S-400’lerden duyulan rahatsızlık, bu sistemin, yarın belli bir ittifakın ve arkasındaki küresel güçlerin Türkiye’ye karşı Batı’dan geliştirecekleri kuşatmanın planlarını bozmasından kaynaklanmaktadır.
- SURİYE’DEN YÜKSELEN YENİ TEHDİT…
İngiltere’nin Türkiye’nin “iki devletli” Kıbrıs çözümünü engellemek için yeni manevralara başladığı bir dönemde, ABD-Rusya-İsrail üçgeninde şekillenen yeni planlamanın da Türkiye’yi Suriye-Irak hattından dışarı çıkarmaya dayandığı dikkat çekiyor.
Rusya ile kurulan çok özel ilişkiyle İran’ı Suriye topraklarından çıkarmaya başlayan b ittifakın Türkiye’ye de yöneleceğini çok kez aktardım, söyledim, yaşanılan budur…
İsrail merkezli Siyonist yayıncılığın amiral gemisi olarak adlandıralan Jarusalem Post’un Türkiye düşmanlığı yakından takip edilen yazarı Seth J.Frantzman’ın Afrin’deki Türk varlığının getirdiği sonuçları öven bir New York Times makalesine gösterdiği tepki, bunun açık örneğidir.

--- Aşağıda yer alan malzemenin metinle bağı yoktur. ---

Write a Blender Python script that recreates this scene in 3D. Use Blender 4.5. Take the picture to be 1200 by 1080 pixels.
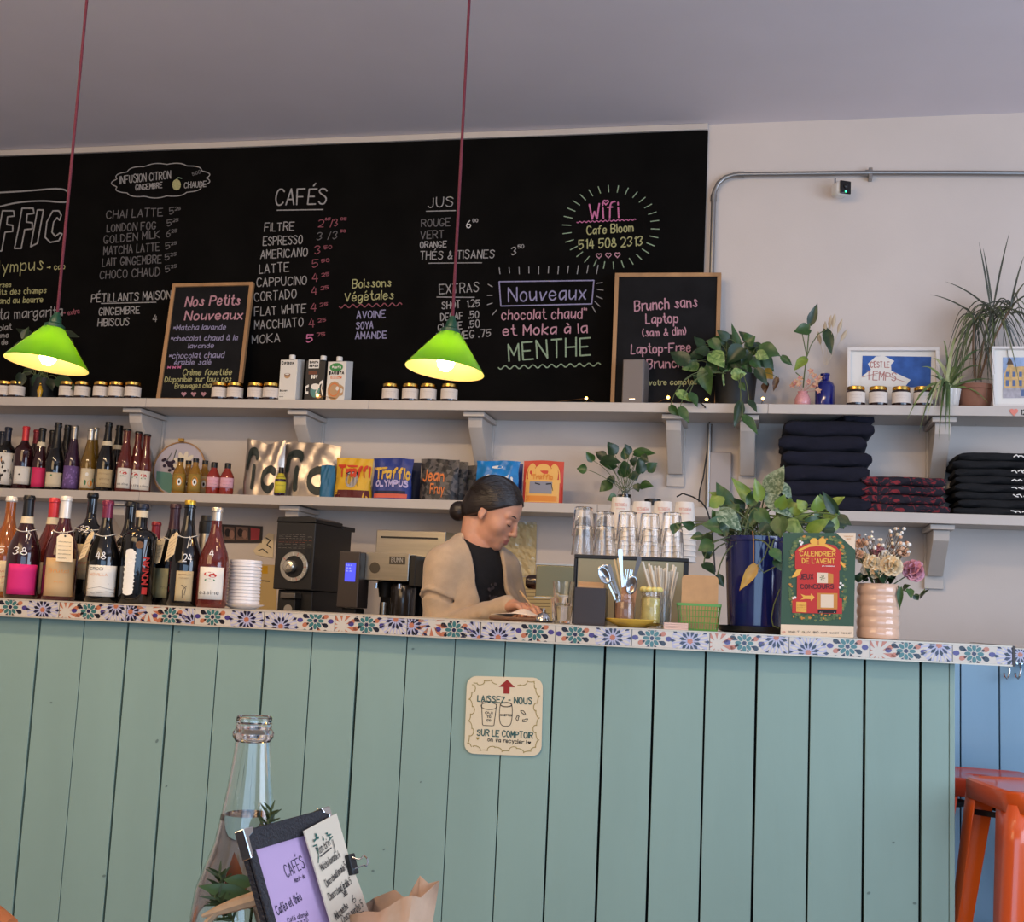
import bpy, bmesh, math, random
import numpy as np
from mathutils import Vector, Matrix
rnd = random.Random(7)
for o in list(bpy.data.objects): bpy.data.objects.remove(o)
scn = bpy.context.scene
COL = scn.collection

# ------------------------------------------------------------------ camera
FPX = 1403.7
YAW, PITCH, ROLL = math.radians(11.9726), math.radians(7.0505), math.radians(2.6187)
EYE = Vector((0, 0, 1.115))
_f = Vector((-math.sin(YAW)*math.cos(PITCH), math.cos(YAW)*math.cos(PITCH), math.sin(PITCH)))
_r0 = Vector((math.cos(YAW), math.sin(YAW), 0)); _u0 = _r0.cross(_f)
_r = math.cos(ROLL)*_r0 + math.sin(ROLL)*_u0
_u = -math.sin(ROLL)*_r0 + math.cos(ROLL)*_u0
cam = bpy.data.objects.new('camera', bpy.data.cameras.new('camera')); COL.objects.link(cam)
cam.data.sensor_fit = 'HORIZONTAL'; cam.data.sensor_width = 36; cam.data.lens = FPX*36/1200
cam.data.clip_start = .05; cam.data.clip_end = 60
cam.matrix_world = Matrix(((_r.x, _u.x, -_f.x, EYE.x), (_r.y, _u.y, -_f.y, EYE.y), (_r.z, _u.z, -_f.z, EYE.z), (0, 0, 0, 1)))
scn.camera = cam
scn.view_settings.view_transform = 'Standard'; scn.view_settings.look = 'None'
scn.view_settings.gamma = 1; scn.view_settings.use_curve_mapping = False
scn.view_settings.exposure = 0.0

# ------------------------------------------------------------------ world and room lights
W = bpy.data.worlds.new('world'); scn.world = W; W.use_nodes = True
W.node_tree.nodes['Background'].inputs[0].default_value = (.58, .72, 1.0, 1)
W.node_tree.nodes['Background'].inputs[1].default_value = .5
def area(name, loc, target, sx, sy, power, color, spread=180):
    l = bpy.data.lights.new(name, 'AREA'); l.shape = 'RECTANGLE'; l.size = sx; l.size_y = sy
    l.energy = power; l.color = color; l.spread = math.radians(spread)
    o = bpy.data.objects.new(name, l); COL.objects.link(o); o.location = loc
    o.rotation_euler = (Vector(target)-Vector(loc)).to_track_quat('-Z', 'Y').to_euler(); return o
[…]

Frantzman’ın kişiliğinde Siyonist lobi, “Türkiye Afrin gibi hakim olduğu bölgelerde ağır insanhakları ihlalleri gerçekleştiriyor, radikal dinci grupları güçlendiriyor, Kürtler’i de zorunlu göçe zorlayarak ffilen etnik temizlik yapıyor” sözleriyle açık bir kampanya başlatmış durumda…
Hedefi, Suriye-Irak hattındaki Türk askeri varlığına yarın gerçekleşecek Rus-Amerikan askeri müdahalelerine meşruiyet kazandırmaktır.
Hedef, Türkiye’den arındırılmış, Rusya ve ABD’nin vekillerinin kontrolüne bırakılmış bir coğrafya ve İsrail’in güvenliğini garanti altına almaktan ibarettir.
Gelişmeler Kıbrıs merkezli Doğu Akdeniz’de ve Irak-Suriye hattında Türkiye’nin güçlü bir siyasi/ekonomik/askeri kuşatma ile karşılaşacağını işaret ediyor.